The dreadful alternative is the "Christian atheists" created by their dysfunctional religions and so they carry with them all those negative stereotypes of atheism taught them, but now as a
model to follow. For example, I have heard given as the typical Christian attitude (from both believers and non-) of what they would freely do if they were an atheist: They'd end up running naked down the middle of the street fornicating with everything in sight and axe-killing everybody (some are more modest and only aspire to being an axe-murderer) -- slightly hyperbolic, but not by much!

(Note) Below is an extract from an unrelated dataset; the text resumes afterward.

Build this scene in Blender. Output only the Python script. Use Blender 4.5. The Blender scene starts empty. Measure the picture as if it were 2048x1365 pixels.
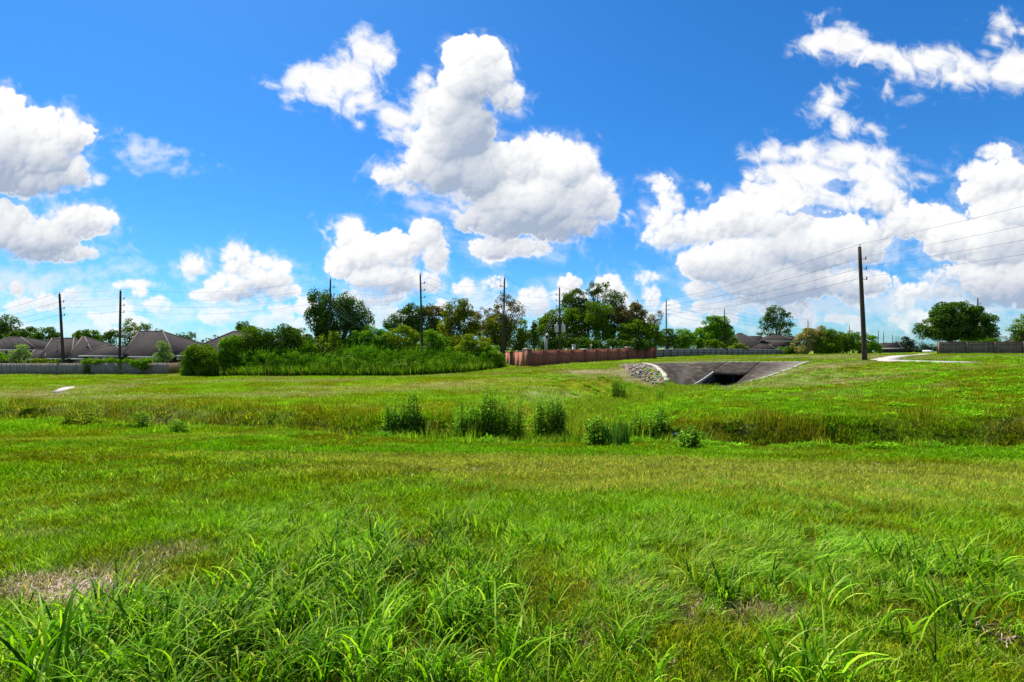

That is why I would concern myself with the ridiculous misconceptions that believers have about atheists. Because those ridiculous misconceptions of atheists will, when they themselves become atheists, become the templates and models for how they are supposed to conduct themselves as atheists. Basically, just as "creation science" booby-traps creationists' faith ("if my patently false claims inevitably turn out to be false, then my faith and all my religious beliefs are false and I should become a hedonistic atheist who runs down the street ..."), all these false stories of what atheism is and what atheists think or are like only serve to booby-trap the lives of those believers who later leave.
Here's an example. A local creationist activist always boasts of having been an atheist, but he's just lying.
In his own story that he has published, he was raised in a Protestant family and was a theist. When he was a young teenager with "bubbling hormones", knowing that God wouldn't let him indulge himself, he hit upon a "cunning plan (hint: Blackadder)": if you stop believing in God, then you aren't responsible for anybody and you can do
whatever you want! Gee! Does that sound familiar? Kind of like You resent moral guidelines and want to be free to live a life of sin and selfishness.? Look familiar? Like that first "Christian assumption of reason for atheism"?
OK, he openly admits that he had made that choice just in order to "sin without guilt". IOW, he "became an atheist" just so that he could do anything he wanted, to get away with stuff. But then just because he used that Time-Life March of Man portrait (much parodied), he blames "evolution" as the cause of his atheism. Uh, no, it was the legalistic loophole offered by your religious indoctrination. And he directly credits young-earth creationism with returning him to "god", but I feel that he has yet again used a system as an excuse for him to do whatever he wants with no guilt. Anyway, over a 20-year span of time, I could never ever even once get him to advance a single young-earth claim. Even when I'd ask him directly for one.
But we haven't come to the weird part yet. Oh, yes, there's a weird part.
This creationist would avoid direct questions with a lot of nonsense. It's only been within the past few years that I've come to realize he was a typical creationist who only copies from his sources and doesn't actually understand any of it. But, as in a properly run interrogation (not that I was ever attempting that), the interrogatee inadvertently divulges some information.
This "former atheist" told me that all during the time he "was an atheist", he still believed in God and prayed to God every night, "just like all atheists do". Uh,
what??? No atheist I've ever known, including myself, was ever,
as atheists, like
that!. IOW, just like Trump does, this idioot just admitted to me that he never actually was an atheist (who doesn't believe in God ... DUH?); all he was doing was
pretending to be an atheist in order to
get away with something.
But then this creationist goes around trying to claim that he knows exactly why people are atheists "because he had been one too!" No, he obviously never has been one, any more than countless creationist "former evolutionists" had ever actually studied the subject (a few, maybe, but not most). Yet he disspells every one of their actual reasons for become atheists, because that list of liies about atheists that you listed (no accusation, just pointing). He even tried to blame my being an atheist on the death of my son, even though he died 17 years ago and I became an atheist about 55 years ago, decades before he had ever been born. And
that turned me into an atheist? What an idioota!
But that's all part of the problem that I'm seeing because of theists' weird ideas about atheism. As well as the senseless anti-atheist discrimination we have to put up with. That
I personally had to put up with!
So, basically speaking, there has to be some kind of dialog and exchange. So far, you're not picking up and all we're getting is a wall of ignurance and hate.